Atrevernos a ser normales

Por Sergio Kiernan

Una de las frases más conocidas y peor entendidas de Sarmiento es aquella que dice que el mal de la Argentina es su extensión. Pavotamente, generaciones de nacionalistas repitieron que el Gran Pelado quería achicar el país, como si el problema detectado fuera de agrimensura. Sarmiento andaba comparando con Europa y las zonas civilizadas de EE.UU., donde todo quedaba cerca, donde entre pueblo y pueblo había un ratito nomás y el tejido urbano nunca dejaba demasiado campo entre medio. Y lo que avisaba el futuro presidente es que en un país donde había días de carreta entre ciudad y ciudad, el drama resultaban los vacíos intermedios. Iba a resultar difícil crear una sociedad civil por estos pagos vacíos. El mal argentino era la extensión.

Para variar, Sarmiento había puesto el dedo en el centro exacto del problema que le interesaba, aunque no siempre sus conclusiones fueran correctas, ni siquiera desinteresadas. Y a un siglo y pico de su frase, se puede decir que el mal de la Argentina desciende del que él señaló: la baja calidad de su gobierno, de su sociedad civil, de sus ideas.

Una de las cosas más fáciles de percibir de este confuso país es que, en el fondo, no sabemos gobernarnos. Ya queda claro que el argentino, individualmente, desaparece exitosamente en cualquier sociedad a la que se mude. En Europa, EE.UU. o Australia, el argie no es el roñoso, el chanta, el incapaz. Es, como mínimo, uno más entre europeos, yanquis o australianos, pagando sus impuestos, manejando con el exacto nivel de respeto que se acostumbre por allá, trabajando como se trabaje en el pago adoptado. Esto es, no hay nada genético en el desorden nacional. En estas situaciones, hasta florecen ciertos talentos que no nos caracterizan por acá, como el científico.

Pero en Argentina seguimos sin administrar nada como la gente. La Justicia es una estructura patética, incapaz de hacer su trabajo en tiempo y forma, cribada de incapacidades, agachadas y matufias. La burocracia estatal no tiene atisbo de ser algún día ese instrumento brillante de las naciones, un servicio civil meritorio y meritocrático. Las Fuerzas Armadas siguen delirando con dragones canonizados en lugar de aprender su trabajo. Tanta incapacidad hace rato que vacunó al argentino contra cualquier confianza hacia instituciones que se rigen por la ley de la coima y el interés político del jefe de turno. Esta convicción cínica se confirma en detalle en casos como Cromañón, que muestran la sumatoria coimas-incapacidad-mala fe-politización. La lista de casos a nivel ciudad, nacional o provincial podría ser extenuante.

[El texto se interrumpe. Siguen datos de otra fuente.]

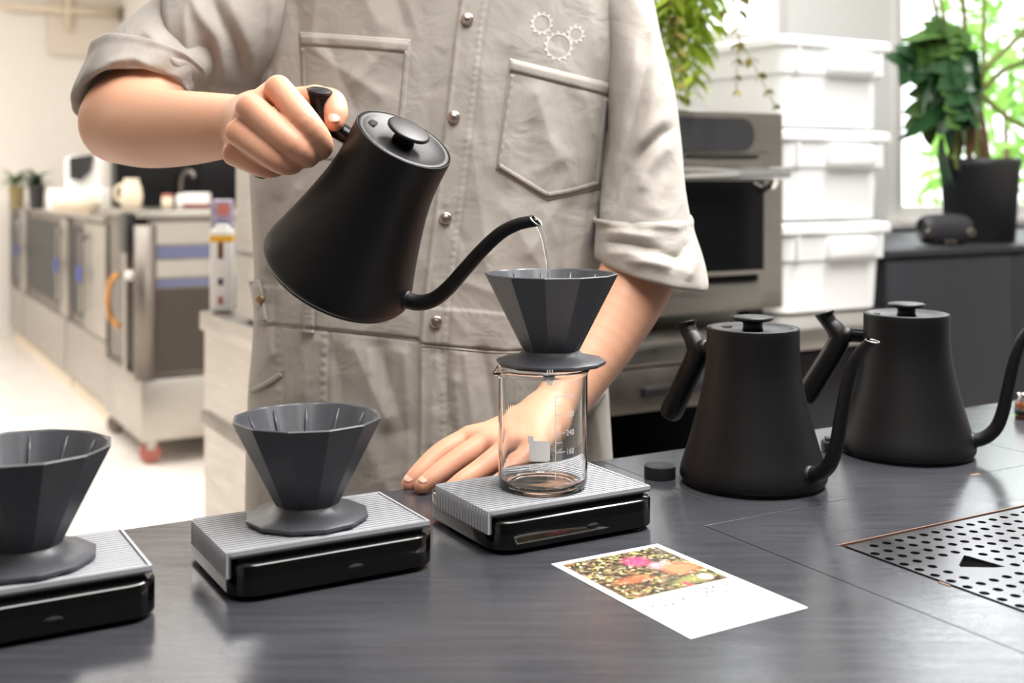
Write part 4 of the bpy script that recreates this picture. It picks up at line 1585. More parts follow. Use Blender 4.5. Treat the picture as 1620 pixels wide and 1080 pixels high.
secRc = []
for (x, y, d, v1, v2) in ((236, 108, 1.262, (82, 8), 0.064), (222, 126, 1.252, (86, -6), 0.064), (208, 148, 1.243, (88, -16), 0.060), (205, 156, 1.240, (85, -18), 0.056), (208, 152, 1.242, (76, -17), 0.050), (216, 138, 1.248, (70, -12), 0.046)):
    secRc.append((P(x, y, d), pv(v1[0], v1[1], d), Vector((0, -v2, 0.026))))
strRc = [([(145, 125), (175, 100), (215, 90)], 6, 7), ([(138, 150), (165, 122), (205, 106)], -5, 6), ([(170, 112), (200, 102), (235, 106)], -4, 6), ([(210, 92), (255, 112)], 5, 7), ([(232, 102), (266, 124)], -5, 6), ([(132, 165), (155, 142), (185, 128)], 5, 6)]
sleeve('sleeve_cuff', secRc, relief=reliefRc, strokes=strRc)


# things sewn on the front: drawn as strips and patches that follow the cloth
def patch(name, poly, off, mt, parent=cov, nx=40, ny=40, thick=0.0016, puff=0.0, tip=None):
    """four-sided patch given by photo corners tl, tr, br, bl"""
    tl, tr, br, bl = [np.array(q, float) for q in poly]
    V, F = [], []
    for i in range(ny + 1):
        for j in range(nx + 1):
            s, t = j / nx, i / ny
            low = bl * (1 - s) + br * s
            if tip is not None:
                low = bl * (1 - 2 * s) + np.array(tip) * 2 * s if s < 0.5 else np.array(tip) * (2 - 2 * s) + br * (2 * s - 1)
            q = (tl * (1 - s) + tr * s) * (1 - t) + low * t
            ed = min(s * nx, (1 - s) * nx, t * ny, (1 - t) * ny)
            V.append(on_front(q[0], q[1], off + puff * (1 - math.exp(-ed / 3.0)) - 0.0006 * math.exp(-ed)))
    for i in range(ny):
        for j in range(nx):
            F.append((i * (nx + 1) + j, (i + 1) * (nx + 1) + j, (i + 1) * (nx + 1) + j + 1, i * (nx + 1) + j + 1))
    o = mesh_obj(name, V, F, mt, parent)
    md_ = o.modifiers.new('cloth', 'SOLIDIFY')
    md_.thickness, md_.offset = thick, -1
    return o


def strip(name, pts, w, off, mt, parent, pucker=0.0, thick=0.0006):
    """narrow band through photo points"""
    q = catmull([np.array(p_, float) for p_ in pts], 14)
    V, F = [], []
    for i, c in enumerate(q):
        t = q[min(i + 1, len(q) - 1)] - q[max(i - 1, 0)]
        nrm = np.array([-t[1], t[0]]) / (np.linalg.norm(t) + 1e-9)
        for j in range(4):
            o_ = (-1 + 2 * j / 3) * w / 2
            b_ = off + (0.00035 if j in (1, 2) else 0) + pucker * math.sin(i * 1.35) * (1 if j in (1, 2) else 0.3)
            V.append(on_front(c[0] + nrm[0] * o_, c[1] + nrm[1] * o_, b_))
    for i in range(len(q) - 1):
        for j in range(3):
            F.append((i * 4 + j, i * 4 + j + 1, (i + 1) * 4 + j + 1, (i + 1) * 4 + j))
    o = mesh_obj(name, V, F, mt, parent)
    md_ = o.modifiers.new('cloth', 'SOLIDIFY')
    md_.thickness, md_.offset = thick, 0
    return o


pk_l = patch('chest_pocket', [(472, 50), (650, 62), (634, 262), (486, 250)], 0.0012, M_cloth, nx=54, ny=54, puff=0.0012)
strip('pocket_hem', [(475, 63), (530, 66), (600, 71), (646, 75)], 17, 0.0027, M_cloth2, cov, 0.0003)
strip('seam', [(643, 80), (638, 140), (632, 200), (628, 256)], 6, 0.0025, M_cloth2, cov, 0.0003)
strip('seam', [(479, 76), (481, 140), (484, 200)], 6, 0.0025, M_cloth2, cov, 0.0003)
patch('chest_pocket', [(806, 92), (968, 132), (950, 300), (784, 268)], 0.0012, M_cloth, nx=60, ny=60, puff=0.0012, tip=(866, 318))
strip('pocket_hem', [(808, 104), (860, 117), (920, 132), (964, 143)], 17, 0.0027, M_cloth2, cov, 0.0002)
strip('seam', [(811, 118), (805, 160), (797, 215), (790, 262)], 6, 0.0025, M_cloth2, cov, 0.0003)
strip('seam', [(960, 156), (955, 200), (950, 250), (945, 292)], 6, 0.0025, M_cloth2, cov, 0.0003)
strip('seam', [(790, 262), (826, 284), (866, 308)], 7, 0.0027, M_cloth2, cov, 0.0003)
strip('seam', [(866, 308), (905, 301), (945, 290)], 7, 0.0027, M_cloth2, cov, 0.0003)
strip('armhole_seam', [(438, -20), (436, 20), (430, 60), (422, 100), (412, 130)], 8, 0.003, M_cloth2, cov, 0.0003)
strip('belt_loop', [(489, 476), (488, 500), (487, 527)], 18, 0.0042, M_cloth2, cov, 0.0002, 0.002)
strip('waist_piping', [(405, 513), (450, 516), (560, 526), (660, 538)], 3, 0.0007, M_cloth2, cov, 0.0)
strip('waist_piping', [(668, 546), (730, 552), (800, 557), (900, 553), (950, 549)], 3, 0.0007, M_cloth2, cov, 0.0)
strip('side_tab', [(402, 444), (408, 470), (414, 508)], 16, 0.006, M_cloth2, cov, 0.0005, 0.002)
strip('hip_pocket_edge', [(396, 618), (412, 612), (430, 602), (444, 592)], 8, 0.0022, M_cloth2, cov, 0.0, 0.002)
strip('hip_pocket_edge', [(928, 660), (942, 640), (955, 620)], 8, 0.0022, M_cloth2, cov, 0.0, 0.002)

# snap buttons
for bx_, by_ in ((739, 30), (718, 185), (705, 345), (690, 509)):
    c_ = on_front(bx_, by_, 0.0008)
    v, f = rot_lathe([(0.0066, -0.001), (0.0067, 0.0012), (0.0060, 0.0026), (0.0045, 0.0034), (0.0040, 0.0031), (0.0034, 0.0034), (0.0001, 0.0038)], 28)
    Mb = Matrix.Translation(c_) @ Vector((0.05, -1, 0.12)).to_track_quat('Z', 'Y').to_matrix().to_4x4()
    mesh_obj('snap_button', *xf((v, f), Mb), M_snap, cov)
c_ = on_front(412, 474, 0.009)
v, f = rot_lathe([(0.0060, -0.001), (0.0060, 0.0015), (0.0042, 0.0028), (0.0001, 0.003)], 24)
mesh_obj('side_button', *xf((v, f), Matrix.Translation(c_) @ Vector((-0.5, -1, 0)).to_track_quat('Z', 'Y').to_matrix().to_4x4()), M_rivet, cov)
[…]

El problema del cinismo es que a la larga o a la corta lo deja a uno indiferente. ¿Para qué moverse, si todo es un tango de Discepolín? Entre nosotros vale la protesta airada y pasional, desbordada, pero es rara la construcción a largo plazo. Y ésta es la tragedia nacional, que la verdadera raíz del problema es el sistema político, lo que requiere una construcción a largo plazo, aburrida, cotidiana, constante.

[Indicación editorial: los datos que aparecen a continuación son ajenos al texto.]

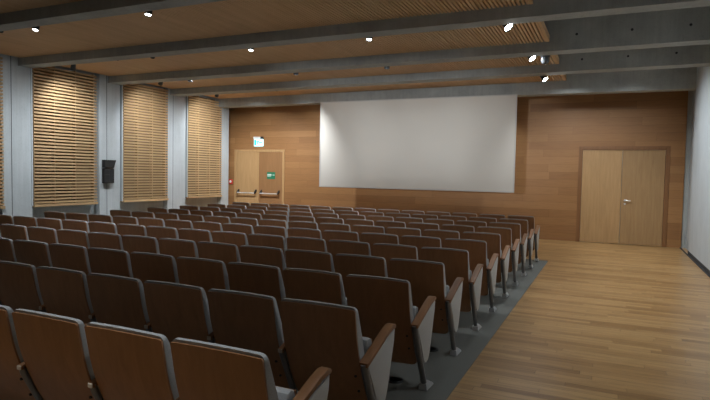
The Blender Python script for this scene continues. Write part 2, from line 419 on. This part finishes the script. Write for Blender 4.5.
# ------------------------------------------------------------------ ceiling spotlights
def direction_matrix(d):
    return Vector(d).to_track_quat('-Z', 'Y')
def spotlight(x, y, aim, lens, power, cone, label, blend=.7, size=.05, color=(.90, .95, 1.0), mount=ZB, radius=.058, plate=.045, hz=-.13, deep=False):
    t = empty('ceiling_spotlight', (x, y, mount), label, 'spotlight', 'ceiling spotlights')
    bm = B(); bx(bm, -.05, .05, -plate, .045, -.035, 0, .006, 1); obj('mount', bm, M['steel'], t)
    d = (Vector(aim) - Vector((x, y, mount+hz))).normalized()
    q = direction_matrix(d)
    bm = B(); tube(bm, [(0, 0, -.03), (0, 0, -.03+(hz+.03)*.5), tuple(Vector((0, 0, hz)) - d*.03)], .012, 8); obj('stem', bm, M['dark'], t)
    bm = B(); lathe(bm, [(.02, .09), (.045, .075), (.052, .0), (radius, -.07), (radius-.008, -.07), (.036, -.045 if not deep else -.012), (.001, -.045 if not deep else -.012)], 20)
    h = obj('lamp_head', bm, M['dark'], t, (0, 0, hz), True); h.rotation_mode = 'QUATERNION'; h.rotation_quaternion = q
    bm = B(); lathe(bm, [(.001, -.058), (radius-.01, -.058), (radius-.01, -.062), (.001, -.062)] if not deep else [(.001, -.011), (.034, -.011), (.034, -.016), (.001, -.016)], 20)
    obj('lens', bm, M[lens], h)
    if power:
        l = bpy.data.lights.new('spot_lamp', 'SPOT'); l.energy = power; l.color = color; l.spot_size = math.radians(cone); l.spot_blend = blend; l.shadow_soft_size = size
        lo = bpy.data.objects.new('spot_lamp', l); COL.objects.link(lo)
        lo.location = Vector((x, y, mount+hz)) + d*.09; lo.rotation_mode = 'QUATERNION'; lo.rotation_quaternion = q
FRONT = {4: 5.93, 5: 8.36, 6: 10.73, 7: 12.82}
YS = {4: 6.04, 5: 8.47, 6: 10.85, 7: 12.93, 3: 3.69, 2: 1.31, 1: -1.07}
beamname = {4: 'nearest visible beam', 5: 'second beam', 6: 'third beam', 7: 'beam nearest the screen'}
exec_lights = []
def down(i, x, lens, power, cone, lab, aim=None, **kw):
    y = YS[i]; aim = aim or (x, y, 0)
    # seats on a short plate that laps the beam edge
    spotlight(x, y, aim, lens, power, cone, lab, **kw)

# plates carrying the fittings sit on the slatted ceiling just behind each beam
MOUNT = 4.07
PW = 120.
down(5, -1.47, 'lamp_on', PW*1.7, 110, 'brightly lit spotlight above the aisle seats, highest of the bright three', (1.7, 7.4, .2), mount=ZC, blend=1., radius=.085)
down(6, -1.42, 'lamp_on', PW*1.7, 110, 'brightly lit spotlight above the aisle seats, middle of the bright three', (1.7, 9.8, .2), mount=ZC, blend=1., radius=.085)
spotlight(-1.40, 12.95, (1.7, 12.2, .2), 'lamp_on', PW*1.6, 110, 'brightly lit spotlight above the aisle seats, lowest of the bright three', mount=4.04, blend=1., radius=.085, plate=.13)
for i, x, lab in ((4, -6.08, 'lit spotlight behind the nearest beam, right of the pair there'), (4, -8.5, 'lit spotlight behind the nearest beam, left of the pair there'),
                  (5, -6.03, 'small lit spotlight behind the second beam, left of centre'), (5, -3.68, 'small lit spotlight behind the second beam, near the middle')):
    down(i, x, 'lamp_dim', PW*2.3, 95, lab, (x+.3, YS[i]-1.0, 0), mount=ZC, blend=1., hz=-.11, radius=.05)
down(5, -8.42, 'lamp_off', 0, 90, 'unlit spotlight behind the second beam, far left', mount=ZC, radius=.04, hz=-.085)
for x, p, lab in ((-6.5, 2.7, 'dark spotlight behind the third beam, left of the screen top'), (-4.3, 2.7, 'dark spotlight behind the third beam, above the screen'), (-9.55, 2.1, 'dark spotlight on a stem behind the third beam, before right panel')):
    spotlight(x, 10.85, (x, 10.6, 0), 'lamp_dim', PW*p, 95, lab, 1., mount=ZC, deep=True, hz=-.11)
# added lamps with no visible source, behind the camera, to light the screen
for x, tx, p in ((-2.4, -7.3, 1.2), (-2.7, -6.1, .9), (-3.0, -5.0, .9), (-3.3, -3.9, .9), (-3.6, -2.8, 1.)):
    spotlight(x, YN+.25, (tx, 14.5, 2.56), 'lamp_dim', 2900*p, 13, 'added unseen spotlight on the wall behind the camera, aimed at the screen', 1., mount=2.5)
# behind the last beam: leftmost fitting, and added unseen lamps brightening boards and floor
for x, tx, ty, tz, p in ((-9.9, -10.6, 15.86, 1.3, 430), (-8.4, -8.7, 15.86, 1.2, 430), (-1.0, -.9, 15.86, 1.0, 270), (.4, .3, 15.86, 1.0, 110), (-.3, -.2, 14.3, 0, 150)):
    spotlight(x, 13.0, (tx, ty, tz), 'lamp_dim', p, 88, 'added unseen spotlight behind a beam, aimed at the boards beside the screen' if x > -9.8 else 'small spotlight near the ceiling edge in front of exit door', 1., mount=ZC if x < -1.04 else 4.20, plate=.18, hz=-.075)
# unseen lamps added behind the deepest beam to brighten boards below the screen
for x in (-7.0, -5.6, -4.2, -2.9):
    spotlight(x, 15.25, (x, 15.86, .6), 'lamp_dim', 130, 80, 'added unseen spotlight behind the deepest beam, washing the boards below the screen', 1., mount=4.2, plate=.42)
# wall washers for the slatted panels
WW = 165.
spotlight(-10.9, 8.62, (-11.85, 9.2, 2.9), 'lamp_off', WW, 85, 'dark spotlight aimed at the slatted panel nearest the camera', 1., mount=ZC)
spotlight(-10.6, 10.95, (-11.85, 11.72, 2.9), 'lamp_off', WW, 85, 'small spotlight aimed at the middle slatted panel', 1., mount=ZC)
spotlight(-10.6, 13.2, (-11.85, 14.2, 2.9), 'lamp_off', WW, 85, 'small spotlight aimed at the slatted panel nearest the screen', 1., mount=ZC)
# wide lamps added out of sight behind the beams to brighten the piers
for y in (6.05, 8.48, 10.88, 13.12):
    spotlight(-9.4, y, (-12, y+1.2, 1.2), 'lamp_dim', 300, 100, 'added hidden spotlight behind a beam, aimed at the left wall piers', 1., mount=ZC-.001, hz=-.05, radius=.045)
# hidden lamps added behind the aisle beams to brighten the right wall
for y, p in ((3.66, 1.), (6.01, 1.), (8.44, 1.), (10.81, 1.1), (12.90, 1.3)):
    spotlight(-.2, y, (1.7, y+.5, 1.6), 'lamp_off', 130*p, 105, 'added hidden spotlight behind a beam over the aisle, aimed at the right wall', 1., mount=4.30, plate=.08)
# more added hidden lamps near the right wall, lightening the seat ends
for y in (3.66, 6.01, 8.44, 10.75):
    spotlight(1.3, y, (-1.3, y+.2, .3), 'lamp_dim', 70, 80, 'added hidden spotlight behind a beam by the right wall, aimed across the aisle', 1., mount=4.30, plate=.08)
# the same fittings over the cross aisle behind the last row
for i, x, p in ((3, -1.45, .25), (3, -3.7, .2), (3, -6.05, .2), (2, -1.45, 1.5), (2, -3.0, 1.5), (2, -4.5, 1.4), (1, -1.45, .9), (1, -3.7, .9)):
    down(i, x, 'lamp_dim', PW*p, 70, f'ceiling spotlight out of the picture above the nearest rows', (x, YS[i]-.5, 0), mount=ZC, blend=1.)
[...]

Lo que los romanos llamaban curso de honores es entre nosotros una máquina de seleccionar a los peores que tolera a los que no son de lo peor sólo si se portan lo peor posible. El político argentino viene en tres formatos: el cínico ladrón, el que busca mojar y durar, y el militante ardiente de idealismo. Los tres, en combinación, acaban empatando y parando la pelota, por lo que nunca cambia nada y seguimos teniendo una dirigencia que asombra por su mediocridad intelectual, moral, de conducta. Y una plúmbea consecuencia de este cuadro es que como la política estropea todo, absolutamente todo, todo está politizado. Pocos países como éste exigen un nivel de politización tan alto sólo para sobrevivir, para tener una mínima idea de lo que nos pasa. Es envidiable el descanso que se tiene en otras naciones, no necesariamente del primer mundo, de la política. Son países donde uno se puede dar el lujo de no leer el diario sin que la realidad te aplane un buen día.

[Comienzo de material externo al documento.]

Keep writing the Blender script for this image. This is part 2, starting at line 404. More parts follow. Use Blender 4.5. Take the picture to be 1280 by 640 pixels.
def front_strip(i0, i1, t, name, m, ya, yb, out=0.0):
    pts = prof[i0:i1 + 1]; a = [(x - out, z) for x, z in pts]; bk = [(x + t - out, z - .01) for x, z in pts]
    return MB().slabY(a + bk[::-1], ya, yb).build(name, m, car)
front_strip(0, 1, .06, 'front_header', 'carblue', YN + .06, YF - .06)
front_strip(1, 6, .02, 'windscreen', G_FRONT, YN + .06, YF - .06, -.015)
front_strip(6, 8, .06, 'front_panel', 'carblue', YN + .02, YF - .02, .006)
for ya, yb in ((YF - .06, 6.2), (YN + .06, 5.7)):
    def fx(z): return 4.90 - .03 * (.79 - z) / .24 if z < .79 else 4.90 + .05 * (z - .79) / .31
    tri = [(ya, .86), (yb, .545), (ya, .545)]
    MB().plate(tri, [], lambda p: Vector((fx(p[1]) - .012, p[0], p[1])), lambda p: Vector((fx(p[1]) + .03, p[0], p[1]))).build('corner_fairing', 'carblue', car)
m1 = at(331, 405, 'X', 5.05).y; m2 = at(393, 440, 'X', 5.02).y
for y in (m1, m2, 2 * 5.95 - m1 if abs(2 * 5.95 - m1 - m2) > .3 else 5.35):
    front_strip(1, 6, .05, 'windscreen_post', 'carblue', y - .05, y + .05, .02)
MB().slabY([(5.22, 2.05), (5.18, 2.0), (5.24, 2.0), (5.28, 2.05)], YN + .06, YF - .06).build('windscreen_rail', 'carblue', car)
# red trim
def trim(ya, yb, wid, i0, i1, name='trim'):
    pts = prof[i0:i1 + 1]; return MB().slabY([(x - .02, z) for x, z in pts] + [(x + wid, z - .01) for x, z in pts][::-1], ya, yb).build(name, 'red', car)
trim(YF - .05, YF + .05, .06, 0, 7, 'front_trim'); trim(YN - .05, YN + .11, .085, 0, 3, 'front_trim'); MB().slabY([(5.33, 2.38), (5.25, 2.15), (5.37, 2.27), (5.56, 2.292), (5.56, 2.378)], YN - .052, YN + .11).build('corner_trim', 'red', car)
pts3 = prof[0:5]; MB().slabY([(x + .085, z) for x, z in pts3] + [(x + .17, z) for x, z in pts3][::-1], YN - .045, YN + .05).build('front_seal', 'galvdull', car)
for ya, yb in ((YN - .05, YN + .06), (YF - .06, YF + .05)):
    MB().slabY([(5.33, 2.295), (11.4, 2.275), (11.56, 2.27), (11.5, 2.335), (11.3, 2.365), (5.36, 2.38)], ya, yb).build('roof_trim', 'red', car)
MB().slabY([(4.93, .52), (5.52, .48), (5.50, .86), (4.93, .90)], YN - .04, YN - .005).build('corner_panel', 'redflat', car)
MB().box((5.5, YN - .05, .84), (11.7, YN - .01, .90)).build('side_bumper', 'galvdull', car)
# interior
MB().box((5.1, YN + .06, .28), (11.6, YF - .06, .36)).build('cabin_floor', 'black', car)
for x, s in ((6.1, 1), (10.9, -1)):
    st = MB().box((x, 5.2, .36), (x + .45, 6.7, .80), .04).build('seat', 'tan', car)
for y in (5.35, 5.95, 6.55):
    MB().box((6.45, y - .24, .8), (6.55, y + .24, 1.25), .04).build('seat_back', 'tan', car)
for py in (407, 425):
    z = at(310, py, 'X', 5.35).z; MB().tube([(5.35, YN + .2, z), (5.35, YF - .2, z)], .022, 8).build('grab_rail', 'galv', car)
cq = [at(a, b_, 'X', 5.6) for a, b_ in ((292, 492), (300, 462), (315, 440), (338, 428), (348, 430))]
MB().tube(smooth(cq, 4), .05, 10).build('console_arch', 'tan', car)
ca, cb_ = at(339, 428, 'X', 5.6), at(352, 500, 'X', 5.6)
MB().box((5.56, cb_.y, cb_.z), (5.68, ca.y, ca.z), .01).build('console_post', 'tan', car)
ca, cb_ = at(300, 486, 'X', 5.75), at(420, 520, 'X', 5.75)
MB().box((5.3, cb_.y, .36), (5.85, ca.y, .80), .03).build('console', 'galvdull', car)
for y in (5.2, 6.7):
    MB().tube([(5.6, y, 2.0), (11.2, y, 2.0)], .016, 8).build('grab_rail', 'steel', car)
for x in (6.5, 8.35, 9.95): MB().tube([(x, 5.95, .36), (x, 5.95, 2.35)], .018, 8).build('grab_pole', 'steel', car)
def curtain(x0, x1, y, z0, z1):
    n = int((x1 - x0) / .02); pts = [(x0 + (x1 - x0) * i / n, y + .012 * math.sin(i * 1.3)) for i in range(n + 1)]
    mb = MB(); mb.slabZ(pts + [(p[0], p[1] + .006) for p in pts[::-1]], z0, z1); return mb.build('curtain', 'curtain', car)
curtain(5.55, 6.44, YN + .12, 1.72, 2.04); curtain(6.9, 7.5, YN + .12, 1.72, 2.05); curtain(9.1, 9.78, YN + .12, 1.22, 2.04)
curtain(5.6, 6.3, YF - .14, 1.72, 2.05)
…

Entonces, para sacarse de encima a la política, hay que trabajar la política, aumentar su calidad, hacerla una actividad más normal en el sentido de que sea opción de gente normal que pueda seguir comportándose normalmente. Con un poco de suerte, un día nos cae la ficha y se nos ocurre cómo se hace. Después de todo, hace no tanto este país consideraba normal ser gobernado por militares, algo inimaginable hoy.